Peter UPWARD
Australian 1932–83
worked in England 1962–71
Peter Upward named his paintings after the time when he made them. His most famous is June celebration, 1960, now in the National Gallery of Australia. September tablet, 1961, is from the same series, painted when Upward was living in an old building in Victoria Street, Potts Point, an area near Kings Cross where many of Sydney’s avant-garde, such as John Olsen, Stan Rapotec and Clement Meadmore, also lived. Upward and Meadmore were friends and colleagues in Melbourne in the 1950s. Before moving to Sydney to work as a sculptor, Meadmore set up Gallery A in Flinders Lane where Upward held his first exhibition.

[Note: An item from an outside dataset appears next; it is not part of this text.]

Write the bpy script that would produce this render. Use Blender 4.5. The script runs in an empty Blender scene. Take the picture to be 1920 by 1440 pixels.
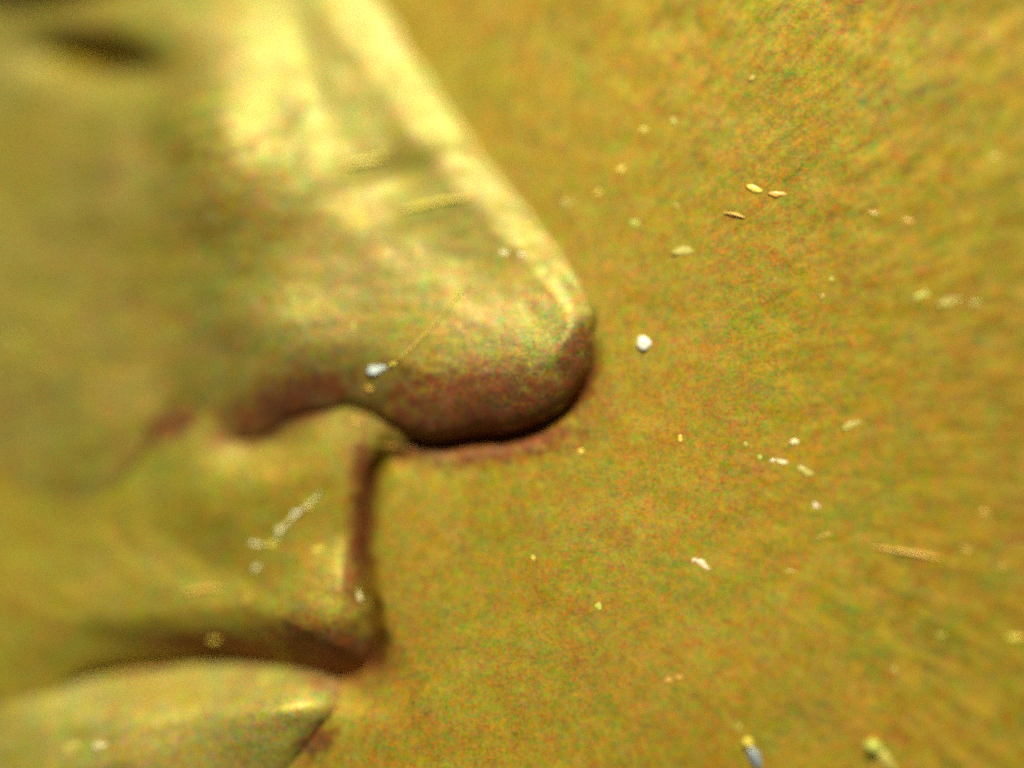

Upward, like Meadmore, was interested in jazz improvisation and as an artist ‘wanted to face international modernity’.1 He was a student of Zen, gestural abstraction and Asian calligraphy. Upward, alone in Melbourne, had a dominant focus on gestural abstraction. In Sydney his art reached a more open-minded audience. He once said, ‘If Jackson Pollack was working in Melbourne, what hell they would be giving him’.2 In his Potts Point loft Upward worked on the floor, experimenting with enamels and acrylics, painting with brushes the size of brooms, in colours of purple and green and underlying black. He is the purely gestural artist of that time, and Australia has had very few such artists. ‘Upward’s flat white paintings are merely neutral ground on which the black gesture happens.’3
1 John Olsen, Australian, Sydney, 14 November 1983, Obituary.
2 Olsen, ibid.
3 R. Hughes, The Art of Australia, Melbourne, revised edition, 1970, p. 282.